Ms. Mills is reported to have obtained a nearly $50 million divorce settlement with a sizeable interim payment around the times listed above.  But as the court pointed out, when Ms. Mills did receive this interim payment, she also started paying Ms. Blanchard $3,000 a month, suggesting that her earlier statements about her inability to pay Blanchard were true, not false, when made.  Ms. Blanchard’s monthly invoices further stated “the total amount due” as $3,000, negating any inference that the contractual parties intended a retroactive or future payment for more than that amount.

Ms. Blanchard’s attorney may have wanted to read Baer v.

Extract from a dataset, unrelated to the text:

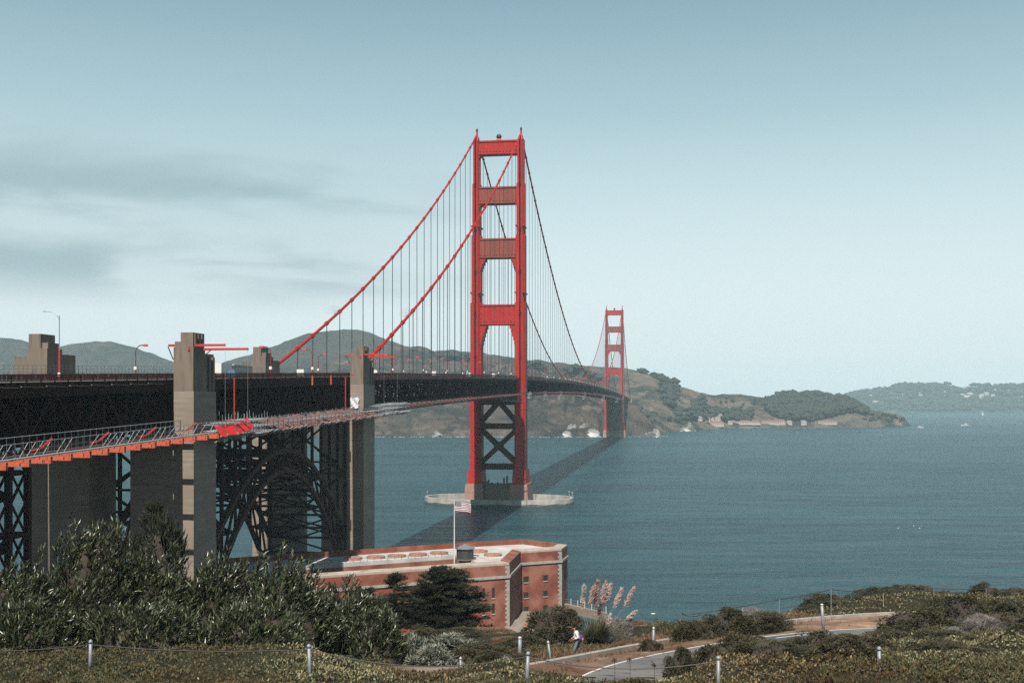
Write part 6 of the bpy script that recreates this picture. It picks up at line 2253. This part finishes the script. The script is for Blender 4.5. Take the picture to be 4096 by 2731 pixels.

Chase (392 F.3d 609, U.S. Ct. of App. for the Third Cir. (2004)).  In that case, Robert Baer, a former state prosecutor wishing to pursue a career as a Hollywood writer, similarly claimed that David Chase had promised to “take care of” Baer and “remunerate him in a manner commensurate to the true value of [his services]” should the project on which Baer worked for Chase become a success.  It did: the project was the creation and development of what turned out to be the hit TV series The Sopranos.  Baer received nothing for his services.  The court found that the alleged contract was unenforceable for vagueness because nothing in the record allowed the court to figure out the meaning of “success,” “true value,” and, in general, what it meant to be “taken care of” in this context.

Potentially starstruck employees be ware: if you think that your employer promises you a chunk of money, make sure you find out exactly what you have to do to earn that.  Now as well as hundreds of years ago: alleged promisors are unlikely to simply “take care of you” out of the goodness of their hearts.  And as always: get the promise in writing!